歴史の曲がり角
09/18 05:00
出来秋を迎えてコメや豆の作柄が注目され、北洋漁業の動向が関心事となった。東京六大学野球では熱戦が繰り広げられ、米ニューヨーク株式市場は株価の乱高下に見舞われていた▼90年前のきょう、1931年(昭和6年)9月18日付の北海タイムス(北海道新聞の前身)が報じた記事だ。ページを繰ると、ブラームスの交響曲のレコード評や歯磨き粉のモダンな広告もある。紙面から浮かぶのは普段と変わりない日常の光景である▼この日、中国東北部の奉天(現瀋陽)郊外で南満州鉄道(満鉄)の線路が爆破された。日本軍の出先機関である関東軍の謀略だったが、中国軍の仕業と偽って相手側を攻撃した。満州事変の発端となった柳条湖事件。その後の日本は次々と戦線を広げる▼上海事変、五・一五事件、国際連盟からの脱退、二・二六事件…。近代史の年表が刻むのはきな臭さを増す内外の情勢だ。満州事変から敗戦まで続く戦争の時代だった▼人々はどう感じていたか。<誰もこんな戦争がこれから十五年間もつづくだろうとは、夢にも思ってはいなかった>(安岡章太郎「僕の昭和史」)。景気が上向く<平和なインターヴァル>が数年あったという▼作家の辺見庸(よう)さんが20世紀の終わりに警告を発している。「年表にゴシック体で記される歴史の曲がり角のただ中にいても真っすぐにしか見えません」。胸に刻むべきことばだろう。

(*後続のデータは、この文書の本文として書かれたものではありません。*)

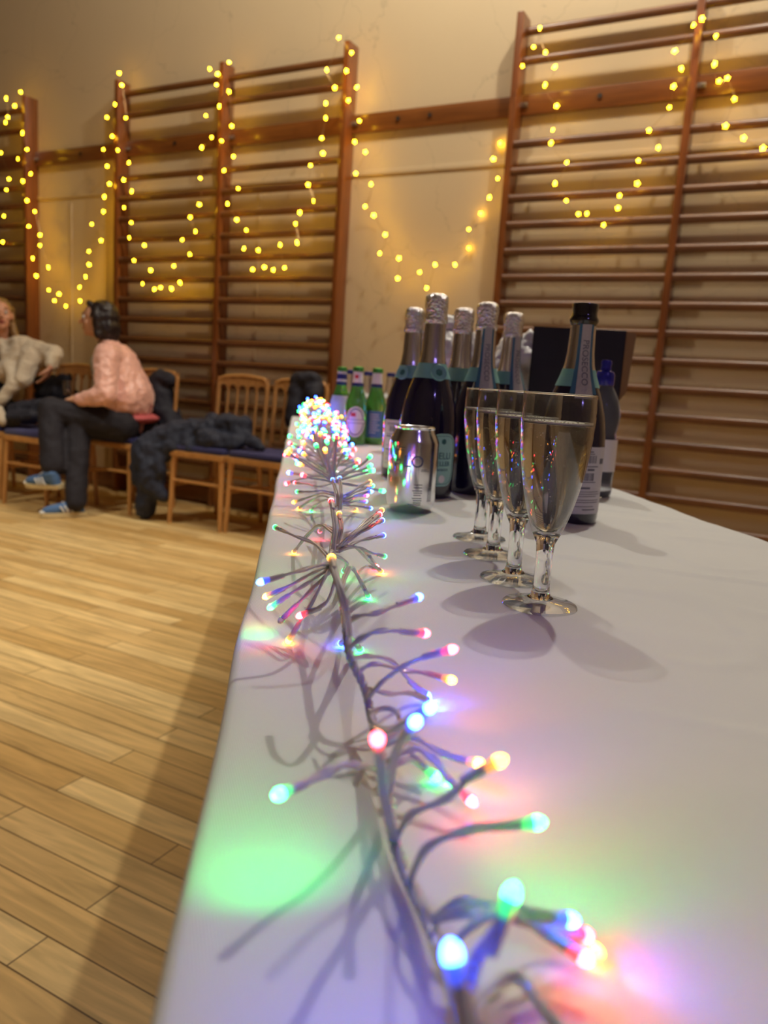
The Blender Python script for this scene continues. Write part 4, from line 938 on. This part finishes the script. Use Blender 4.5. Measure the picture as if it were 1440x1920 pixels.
NEAR = [  # points (pixel x, pixel y, height above cloth), colour, beam power
 ([(905, 2010, .022), (880, 1900, .040), (858, 1840, .052), (850, 1802, .056)], 'B', .06),
 ([(866, 1905, .028), (893, 1800, .036), (935, 1740, .046), (956, 1686, .052)], 'G', .05),
 ([(805, 1730, .018), (870, 1690, .030), (960, 1705, .026), (1062, 1724, .020)], 'B', .03),
 ([(805, 1730, .018), (880, 1710, .030), (990, 1730, .020), (1092, 1752, .010)], 'R', .02),
 ([(830, 1790, .024), (930, 1705, .034), (1030, 1755, .018), (1088, 1792, .012)], 'R', .012),
 ([(830, 1790, .024), (920, 1715, .028), (1010, 1735, .012), (1108, 1780, .006)], 'A', .012),
 ([(866, 1905, .028), (960, 1830, .02), (1040, 1920, .014), (1110, 2000, .010)], 'R', .015),
 ([(768, 1655, .016), (800, 1590, .034), (880, 1556, .042), (1000, 1543, .042)], 'G', .10),
 ([(741, 1580, .024), (770, 1528, .038), (840, 1495, .046), (880, 1458, .050), (930, 1430, .052)], 'A', .08),
 ([(716, 1450, .040), (680, 1436, .048), (640, 1436, .048), (590, 1460, .042), (528, 1487, .038)], 'G', .15),
 ([(741, 1580, .024), (722, 1500, .044), (713, 1430, .056), (708, 1389, .062)], 'R', .05),
 ([(727, 1500, .034), (738, 1430, .050), (752, 1390, .056), (777, 1356, .060)], 'B', .05),
 ([(697, 1360, .040), (730, 1372, .046), (765, 1350, .052), (803, 1329, .054)], 'B', .08),
 ([(684, 1290, .042), (730, 1300, .034), (770, 1300, .022), (800, 1312, .008)], 'B', .04),
 ([(716, 1400, .040), (770, 1382, .036), (830, 1412, .026), (893, 1430, .020)], 'A', .05),
 ([(720, 1430, .040), (775, 1405, .040), (810, 1420, .034), (845, 1462, .022), (880, 1498, .012)], 'R', .05),
 ([(720, 1450, .036), (760, 1425, .030), (790, 1435, .015), (812, 1452, .004)], 'G', .03),
 ([(690, 1310, .042), (715, 1280, .048), (755, 1250, .052), (795, 1232, .052), (843, 1219, .052)], 'R', .05),
 ([(668, 1262, .042), (700, 1245, .042), (760, 1257, .034), (800, 1262, .032), (843, 1274, .030)], 'A', .04),
 ([(660, 1235, .044), (690, 1230, .038), (735, 1240, .028), (770, 1278, .012), (798, 1302, .004)], 'B', .03),
 ([(655, 1215, .044), (680, 1195, .052), (715, 1182, .056), (755, 1184, .054), (793, 1187, .052)], 'R', .05),
 ([(650, 1172, .046), (668, 1156, .054), (705, 1150, .058), (745, 1134, .060), (781, 1121, .062)], 'B', .06),
 ([(648, 1160, .046), (655, 1190, .030), (665, 1205, .012), (675, 1217, .003)], 'G', .02),
 ([(648, 1180, .046), (650, 1196, .020), (640, 1206, .003)], 'B', .02),
 ([(638, 1105, .050), (655, 1065, .050), (668, 1075, .030), (690, 1117, .003)], 'G', .03),
 ([(624, 1040, .050), (650, 1055, .030), (645, 1070, .008)], 'G', .02),
 ([(626, 1025, .050), (665, 1025, .050), (690, 1050, .020), (714, 1071, .003)], 'A', .03),
 ([(622, 1060, .050), (608, 1085, .046), (585, 1130, .030), (560, 1170, .014), (543, 1198, .003)], 'A', .015),
 ([(630, 1080, .050), (615, 1125, .034), (590, 1143, .026), (566, 1153, .022)], 'R', .03),
 ([(622, 1055, .052), (590, 1062, .056), (545, 1075, .054), (493, 1090, .050)], 'B', .05),
 ([(622, 1058, .050), (585, 1075, .048), (540, 1100, .036), (502, 1117, .028)], 'A', .04),
 ([(622, 1062, .048), (590, 1085, .044), (550, 1110, .032), (511, 1136, .022)], 'G', .04),
 ([(624, 1066, .048), (600, 1090, .042), (565, 1125, .028), (530, 1160, .016)], 'X', 0),
 ([(655, 1190, .044), (648, 1140, .062), (630, 1080, .074), (622, 1048, .078)], 'A', .03),
 ([(622, 1050, .052), (590, 1020, .056), (548, 1003, .056), (517, 989, .054)], 'G', .06),
 ([(628, 1000, .048), (600, 985, .050), (575, 1005, .030), (552, 1034, .003)], 'A', .012),
 ([(628, 995, .048), (610, 985, .030), (600, 996, .010)], 'R', .004),
 ([(624, 1040, .050), (628, 990, .066), (624, 955, .076), (621, 940, .080)], 'R', .03),
 ([(632, 1020, .048), (640, 990, .060), (636, 964, .066)], 'A', .03),
 ([(632, 1030, .048), (655, 1008, .060), (685, 985, .066), (711, 965, .070)], 'R', .03),
 ([(632, 1030, .048), (658, 1010, .058), (690, 990, .062), (716, 976, .062)], 'B', .03),
 ([(634, 1025, .048), (660, 1003, .060), (690, 975, .068), (715, 957, .070)], 'A', .03),
 ([(632, 1035, .048), (660, 1020, .052), (690, 1010, .050), (718, 1004, .048)], 'B', .03),
 ([(634, 1035, .048), (665, 1025, .046), (695, 1036, .034), (720, 1043, .026)], 'G', .03),
 ([(636, 1030, .046), (665, 1025, .038), (690, 1040, .010), (706, 1062, .003)], 'R', .006),
 ([(626, 905, .040), (600, 912, .040), (578, 908, .036), (554, 905, .034)], 'R', .02),
 ([(632, 925, .040), (605, 920, .044), (580, 922, .040), (558, 922, .036)], 'G', .02),
 ([(632, 930, .040), (605, 925, .036), (580, 932, .026), (553, 941, .018)], 'A', .02),
 ([(632, 940, .040), (605, 930, .034), (580, 940, .018), (561, 953, .003)], 'A', .02),
 ([(632, 940, .040), (610, 938, .030), (590, 948, .012), (584, 957, .003)], 'G', .02),
 ([(632, 935, .042), (655, 925, .050), (675, 912, .056), (693, 903, .058)], 'A', .02),
 ([(632, 938, .042), (655, 928, .048), (678, 918, .050), (698, 911, .052)], 'G', .02),
 ([(632, 940, .042), (655, 934, .044), (675, 926, .044), (694, 922, .046)], 'B', .02),
 ([(632, 942, .042), (655, 938, .040), (670, 930, .040), (686, 929, .040)], 'R', .02),
 ([(634, 945, .042), (655, 942, .038), (670, 940, .034), (685, 940, .032)], 'B', .02),
 ([(634, 948, .042), (655, 948, .036), (675, 950, .030), (694, 953, .026)], 'B', .02),
 ([(634, 950, .040), (650, 945, .030), (660, 952, .012), (667, 955, .004)], 'A', .02),
 ([(634, 952, .044), (632, 925, .058), (624, 900, .066)], 'B', .02),
 ([(638, 955, .044), (640, 925, .060), (637, 897, .068)], 'B', .02),
]
AIM = {7: (1050, 1615, 0), 9: (512, 1548, 0), 8: (975, 1470, 0), 12: (880, 1325, 0), 11: (850, 1390, 0), 15: (930, 1510, 0), 14: (930, 1440, 0), 0: (650, 1820, 0), 1: (1100, 1640, 0), 17: (900, 1240, 0), 18: (900, 1290, 0), 20: (850, 1200, 0), 21: (860, 1150, 0), 29: (470, 1140, 0), 30: (480, 1160, 0), 31: (490, 1185, 0), 34: (520, 1050, 0)}
for i, (pts, col, sp) in enumerate(NEAR):
    if 1240 < pts[0][1] < 1900:
        hs = [(1225, .036), (1290, .024), (1345, .018), (1420, .016), (1500, .013), (1580, .009), (1655, .007), (1730, .010), (1820, .018), (1905, .024)]; y0 = pts[0][1]
        for (ya, ha), (yb, hb) in zip(hs, hs[1:]):
            if ya <= y0 <= yb: h0 = ha+(hb-ha)*(y0-ya)/(yb-ya)
        k0 = pts[0][2]-h0; n0 = len(pts)-1
        pts = [(x, y, max(.003, h-k0*(1-i_/n0))) for i_, (x, y, h) in enumerate(pts)]
    P3 = [T(*p) for p in pts]; led(P3, col, sp, cone=120 if i == 9 else 95, aim=(T(*AIM[i])-P3[-1]) if i in AIM else None)
# small round cable tie and loose loop
mb = MB(M['pvc']); c0 = T(697, 1345, .042); pts = [T(697+26*(1-math.cos(a)), 1347+19*math.sin(a), .022) for a in [2*PI*k/20 for k in range(21)]]
mb.tube(lw(pts), 0.0013, 7, smooth=2); mb.build('cable_loop', LROOT)
# far clusters: the first ones as stems of their own, the rest as one dense mass
rnd = random.Random(11); far = []
base_d = None
for i in range(len(LEN)):
    if (MC[i]-tab(626, 905, .04)).length < 0.03: base_d = LEN[i]; break
d = base_d+0.03; k_ = 0
while d < LEN[-1]:
    n_ = 7
    for j in range(n_):
        p = along(d+rnd.uniform(-.004, .004)); tn = (along(d+.02)-along(d-.02)).normalized(); sd = tn.cross(Vector((0, 0, 1))).normalized(); u = Vector((0, 0, 1))
        ph = PI*(j+rnd.uniform(.1, .9))/n_ if rnd.random() < .8 else rnd.uniform(-.3, PI+.3)
        v = (sd*math.cos(ph)+u*math.sin(ph)*0.9+tn*rnd.uniform(-.5, .5)).normalized(); L = rnd.uniform(.040, .066)
        bend = Vector((rnd.uniform(-.3, .3), rnd.uniform(-.3, .3), rnd.uniform(-.25, .25)))
        pts = [p, p+v*L*.4+bend*L*.15, p+v*L*.75+bend*L*.25, p+v*L+bend*L*.5]
        for q in pts: q.z = max(q.z, TZ+.0035)
        # stay on the table side of the cloth edge within a little
        far.append((pts, 'RGBA'[rnd.randrange(4)]))
    d += rnd.uniform(.052, .072); k_ += 1
n_ind = 100-len(NEAR)
for pts, col in far[:n_ind]: led(pts, col, 0.0, k=1.35)  # far bulbs oversized here and below to imitate bloom
ms = MB([M['pvc']]+[M['led'+c] for c in 'RGBA']+[M['col'+c] for c in 'RGBA'])
class _S:                                   # bulb builder writing into the shared mass
    def __init__(s, i): s.i = i; s.cur = 0
    def tube(s, *a): ms.cur = (1 if s.cur == 0 else 5)+s.i; ms.tube(*a); ms.cur = 0
for pts, col in far[n_ind:]: ms.cur = 0; led_geo((ms, _S('RGBA'.index(col))), pts, col, False, False, 1.75)
o = ms.build('led_cluster', LROOT); tag(o, None, None, kind='stuff')

# ------------------------------------------------------------------ warm star lights on the wall bars
STRN = [
 ('star light string crossing the bars at the left edge', 1, [(35,572),(45,680),(32,712),(5,888),(52,1040),(37,1102),(22,1255),(15,1405)], 3.99),
 ('star light string hanging over the left-edge post', 1, [(120,535),(85,615),(130,772),(157,868),(103,922),(178,1010),(133,1052),(157,1165),(167,1315)], 3.99),
 ('star light string swagged across the bare wall gap above the dark-haired person', 1, [(202,1228),(232,1365),(190,1500),(232,1425),(281,1553),(210,1602),(283,1685),(343,1708),(316,1746),(382,1778),(465,1748),(462,1668),(497,1607),(517,1537),(516,1460),(587,1397),(533,1302),(601,1229),(606,1143),(636,1068),(622,965),(600,868),(652,792),(621,682),(670,608),(693,425)], 4.03),
 ('star light string looped in the left bay of the wall bars behind the chairs', 1, [(708,495),(730,685),(684,872),(748,945),(718,1045),(765,1112),(720,1206),(762,1293),(750,1380),(838,1425),(778,1513),(875,1570),(828,1648),(897,1680),(933,1670),(996,1677),(1045,1642),(1010,1545),(1102,1478),(1058,1393),(1135,1345),(1105,1262),(1158,1188),(1163,1035),(1171,857),(1229,798),(1196,672),(1273,617),(1258,492),(1265,430),(1218,400),(1331,362)], 3.99),
 ('star light string looped in the right bay of the wall bars behind the chairs', 2, [(718,322),(733,508),(678,587),(742,672),(691,748),(768,845),(710,928),(760,1013),(811,1070),(798,1170),(876,1178),(846,1283),(909,1270),(957,1285),(1018,1273),(994,1150),(1085,1138),(1077,1035),(1100,975),(1174,912),(1145,825),(1158,720),(1225,655),(1219,573),(1240,465),(1241,385),(1290,300),(1246,205),(1311,30),(1380,112),(1352,210)], 3.99),
 ('star light string swagged across the wall above the silver-necked bottles', 3, [(30,20),(195,15),(133,113),(215,267),(180,423),(260,500),(188,662),(303,742),(258,908),(323,975),(409,1120),(368,1260),(512,1297),(503,1448),(667,1402),(720,1520),(783,1345),(932,1345),(1035,1220),(1036,1080),(1125,960),(1190,842),(1253,698),(1220,552),(1270,435)], 4.04),
 ('star light string looped in the left bay of the nearest wall bars', 4, [(212,330),(268,235),(299,140),(327,262),(374,335),(325,425),(383,530),(364,650),(355,715),(434,812),(375,918),(431,1003),(492,1070),(534,1068),(618,1125),(690,1040),(698,978),(787,918),(792,803),(892,738),(845,652),(947,537),(968,432),(1007,343),(974,255),(1068,125),(1110,88)], 3.99),
 ('star light string crossing the right bay of the nearest wall bars', 4, [(1110,95),(1180,180),(1173,320),(1195,405),(1237,390),(1272,495),(1228,630),(1318,690),(1415,740),(1500,800)], 3.99),
]
SCL = {1: (3.098, 0, 0), 2: (2.88, 180, 60), 3: (4.0, 620, 160), 4: (2.667, 900, 0)}
sm = MB(M['star'])
pv = []
for k in range(10):
    a = PI/2+k*PI/5; r = 0.0120 if k % 2 == 0 else 0.0068; pv.append((r*math.cos(a), r*math.sin(a)))
n = 10
vs_ = [(x*.8, -0.004, z*.8) for x, z in pv]+[(x, 0, z) for x, z in pv]+[(x*.8, 0.004, z*.8) for x, z in pv]
fs_ = [tuple(range(10)), tuple(range(29, 19, -1))]+[(j*10+k, j*10+(k+1) % 10, (j+1)*10+(k+1) % 10, (j+1)*10+k) for j in range(2) for k in range(10)]
sm.add(vs_, fs_); star0 = sm.build('star_bulb', smooth=False); used = False
WIREPTS = []
for label, sc_, pts, Y in STRN:
    k, ox, oy = SCL[sc_]
    P = [aty(x/k+ox, y/k+oy, 4.128 if (x, y) in ((1035,1220), (1125,960), (1270,435)) else Y+0.012*math.sin(i*1.9)) for i, (x, y) in enumerate(pts)]
    org = P[0].copy(); t = thing('star_light_string', label, 'fairy lights', org, 0, 'warm star light strings on the gym wall')
    mb = MB(M['starwire']); W2 = []
    for i, p in enumerate(P):
        W2.append(p-org+Vector((0, .006, 0)))
        if i+1 < len(P): W2.append((p+P[i+1])/2-org+Vector((0.008*math.sin(i*2.1), .008, -0.008)))
    mb.tube(W2, 0.0011, 5, smooth=3); mb.build('wire', t)
    for i, p in enumerate(P):
        o = star0 if not used else star0.copy()
        if used: COL.objects.link(o)
        used = True; o.parent = t; o.location = p-org; sc1 = random.uniform(0.8, 1.15); o.scale = (sc1, sc1, sc1)
        o.rotation_euler = (random.uniform(-.5, .5), random.uniform(0, 6), random.uniform(-.7, .9))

2021・9・18(北海道新聞 コラム「卓上四季」より)
■■■ 江戸川乱暴のコメント
引用した、9月18日の北海道新聞のコラム「卓上四季」は90年前のきょうの出来事を振り返っています。
私たちの目には、今、「歴史=現実」がどのように見えているのか?
あなたや私たちは昨今の歴史がどのように見えているのか確かめ、またこれまでの歴史とその一部を歩んできた自身をよくよく振り返る必要があると思うのですが、いかがでしょうか!!?